Anonymous: Implies Bear is a Pot and Hypocritical

Written by: Anonymous


Letter received on February 18th, 2013 at 1:42 pm

Pierre, your articles are excellent and you are doing a great job of creating discussion and debate about tennis development in our country.

Much of the focus recently has been national associations taking on a more active role, with a hands on approach, to the development of its players. One of the earlier arguments (which was interesting fair) was whether public money should be used to compete with, and steal business from, the private academies. It then moved towards the actual efficacy of these national training centers and whether they do indeed provide a better environment for the elite juniors. And now we have the issue of how demoralizing it is for local coaches to lose their players to the National Centers where their talent, hard work and commitment is robbed from them and perhaps in many cases, from the player as well.

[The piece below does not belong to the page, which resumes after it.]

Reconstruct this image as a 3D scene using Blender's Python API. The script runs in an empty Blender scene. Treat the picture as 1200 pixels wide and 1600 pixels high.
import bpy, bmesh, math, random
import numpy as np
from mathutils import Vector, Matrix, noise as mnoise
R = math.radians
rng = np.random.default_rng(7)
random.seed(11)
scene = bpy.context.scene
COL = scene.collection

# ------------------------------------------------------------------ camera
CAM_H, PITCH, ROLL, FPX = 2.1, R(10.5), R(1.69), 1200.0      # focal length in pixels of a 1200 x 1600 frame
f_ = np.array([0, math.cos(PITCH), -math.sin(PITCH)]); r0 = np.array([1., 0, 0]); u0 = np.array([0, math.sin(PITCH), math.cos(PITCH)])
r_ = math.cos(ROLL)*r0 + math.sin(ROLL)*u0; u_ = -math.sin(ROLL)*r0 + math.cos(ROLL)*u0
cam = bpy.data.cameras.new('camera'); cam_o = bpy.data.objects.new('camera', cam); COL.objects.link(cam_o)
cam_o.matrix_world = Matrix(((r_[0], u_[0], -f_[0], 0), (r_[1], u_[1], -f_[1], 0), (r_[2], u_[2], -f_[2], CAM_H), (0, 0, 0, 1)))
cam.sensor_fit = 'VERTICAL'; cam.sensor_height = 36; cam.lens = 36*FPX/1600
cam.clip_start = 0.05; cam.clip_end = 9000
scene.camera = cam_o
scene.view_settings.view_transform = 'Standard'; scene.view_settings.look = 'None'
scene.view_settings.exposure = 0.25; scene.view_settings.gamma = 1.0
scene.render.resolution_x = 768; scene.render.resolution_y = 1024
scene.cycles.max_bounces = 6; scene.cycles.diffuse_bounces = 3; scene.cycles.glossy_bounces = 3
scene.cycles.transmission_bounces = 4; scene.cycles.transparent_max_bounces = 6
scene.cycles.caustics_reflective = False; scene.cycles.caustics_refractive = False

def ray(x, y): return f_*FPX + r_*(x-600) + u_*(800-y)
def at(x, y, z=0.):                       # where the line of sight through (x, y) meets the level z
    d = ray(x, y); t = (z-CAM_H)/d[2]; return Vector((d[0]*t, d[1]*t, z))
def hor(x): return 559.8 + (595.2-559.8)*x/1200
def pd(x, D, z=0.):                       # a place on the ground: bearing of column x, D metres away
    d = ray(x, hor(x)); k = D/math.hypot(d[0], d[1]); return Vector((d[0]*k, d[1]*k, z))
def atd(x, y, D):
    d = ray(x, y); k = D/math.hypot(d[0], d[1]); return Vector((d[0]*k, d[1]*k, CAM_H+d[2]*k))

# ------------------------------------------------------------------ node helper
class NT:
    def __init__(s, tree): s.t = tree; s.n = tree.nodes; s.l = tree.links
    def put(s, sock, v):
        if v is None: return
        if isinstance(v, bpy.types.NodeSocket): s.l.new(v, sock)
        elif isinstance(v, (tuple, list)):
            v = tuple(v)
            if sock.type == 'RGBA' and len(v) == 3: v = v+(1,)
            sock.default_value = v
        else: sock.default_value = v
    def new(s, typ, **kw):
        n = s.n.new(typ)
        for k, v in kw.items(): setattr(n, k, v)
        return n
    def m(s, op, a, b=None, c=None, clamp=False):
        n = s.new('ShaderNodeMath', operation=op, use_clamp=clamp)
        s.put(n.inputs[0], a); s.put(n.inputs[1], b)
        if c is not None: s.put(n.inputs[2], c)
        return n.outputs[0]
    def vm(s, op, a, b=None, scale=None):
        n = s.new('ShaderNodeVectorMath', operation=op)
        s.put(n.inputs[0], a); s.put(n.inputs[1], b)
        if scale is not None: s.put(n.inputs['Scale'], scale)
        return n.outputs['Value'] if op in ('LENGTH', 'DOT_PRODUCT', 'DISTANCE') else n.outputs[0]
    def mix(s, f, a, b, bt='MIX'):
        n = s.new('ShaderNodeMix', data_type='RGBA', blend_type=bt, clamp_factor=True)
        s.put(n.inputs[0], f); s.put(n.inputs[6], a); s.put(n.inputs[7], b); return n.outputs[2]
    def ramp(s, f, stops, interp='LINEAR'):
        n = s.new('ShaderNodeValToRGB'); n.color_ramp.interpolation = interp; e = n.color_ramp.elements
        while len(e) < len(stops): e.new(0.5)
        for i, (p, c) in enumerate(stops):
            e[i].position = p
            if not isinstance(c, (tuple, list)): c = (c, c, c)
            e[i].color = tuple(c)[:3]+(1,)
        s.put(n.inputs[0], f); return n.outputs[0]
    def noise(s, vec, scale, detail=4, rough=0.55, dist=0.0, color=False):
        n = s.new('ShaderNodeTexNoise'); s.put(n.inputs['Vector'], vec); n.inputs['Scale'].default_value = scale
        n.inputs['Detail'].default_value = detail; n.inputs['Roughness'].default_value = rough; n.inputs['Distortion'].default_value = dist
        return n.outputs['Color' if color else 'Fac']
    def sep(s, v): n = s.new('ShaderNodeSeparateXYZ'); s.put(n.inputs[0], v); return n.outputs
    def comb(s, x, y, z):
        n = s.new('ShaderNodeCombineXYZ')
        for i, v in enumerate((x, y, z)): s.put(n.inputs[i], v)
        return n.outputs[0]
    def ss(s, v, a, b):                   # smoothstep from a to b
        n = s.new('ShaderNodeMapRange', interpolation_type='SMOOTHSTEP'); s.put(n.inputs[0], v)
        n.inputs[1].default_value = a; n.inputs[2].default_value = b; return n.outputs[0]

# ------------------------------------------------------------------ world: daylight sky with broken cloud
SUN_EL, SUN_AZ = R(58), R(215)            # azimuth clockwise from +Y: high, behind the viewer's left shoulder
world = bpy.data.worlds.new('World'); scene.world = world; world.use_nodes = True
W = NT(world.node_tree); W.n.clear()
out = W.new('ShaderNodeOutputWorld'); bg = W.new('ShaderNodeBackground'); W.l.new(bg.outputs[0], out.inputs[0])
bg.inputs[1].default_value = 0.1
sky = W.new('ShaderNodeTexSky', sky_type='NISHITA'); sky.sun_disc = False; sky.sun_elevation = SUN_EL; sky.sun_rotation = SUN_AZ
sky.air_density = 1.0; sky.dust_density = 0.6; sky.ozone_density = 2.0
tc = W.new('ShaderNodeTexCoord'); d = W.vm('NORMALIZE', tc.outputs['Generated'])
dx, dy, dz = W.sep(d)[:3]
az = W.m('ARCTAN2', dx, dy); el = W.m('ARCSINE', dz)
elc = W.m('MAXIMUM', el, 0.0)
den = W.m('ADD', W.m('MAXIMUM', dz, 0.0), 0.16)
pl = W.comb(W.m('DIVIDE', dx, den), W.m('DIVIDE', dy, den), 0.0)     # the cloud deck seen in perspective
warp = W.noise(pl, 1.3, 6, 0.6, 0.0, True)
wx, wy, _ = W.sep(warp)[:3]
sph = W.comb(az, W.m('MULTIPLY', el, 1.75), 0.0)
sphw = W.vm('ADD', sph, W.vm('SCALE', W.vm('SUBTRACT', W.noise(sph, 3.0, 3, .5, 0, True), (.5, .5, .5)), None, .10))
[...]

I think it is important now to point out the somewhat hypocritical nature of these points being raised. For the pro, the academies are just as much “sharks in the water” as the National Training Centers. As you pointed out earlier, your academy is very generous with scholarshiping players, as are many others. Although these scholarships are framed as “need based”, the reality is they are for marketing purposes. Players often move from academy to academy depending on their view of the coaching caliber and the scholarship available to them. I’m sure many pros inside of your own academy have poured their heart and soul into a player only to have that player move to another coach and/or academy for financial reasons. What does it matter to that pro whether their player will be stolen away for financial reasons by another academy or by the National Training Center? It’s also my opinion that the more aggressive an academy is with scholarshiping, the less revenue they bring in, leaving them with fewer dollars to spend on quality coaches. I think that some pros may prefer their player be stolen away by the deep pocketed national organizations where there won’t be financial/coaching constraints caused by aggressive scholarship marketing that is present in some of the private Academy’s. Food for thought…

You stated in your article above that “What I have problems with is how we have abused the basic player/coach relationship through the present system”. Don’t you realize that you have done the exact same thing to numerous pros by taking their players away under the premise of offering more hours on court with better level of practice partners and scholarship monies? Pierre, this is the pot calling the kettle black.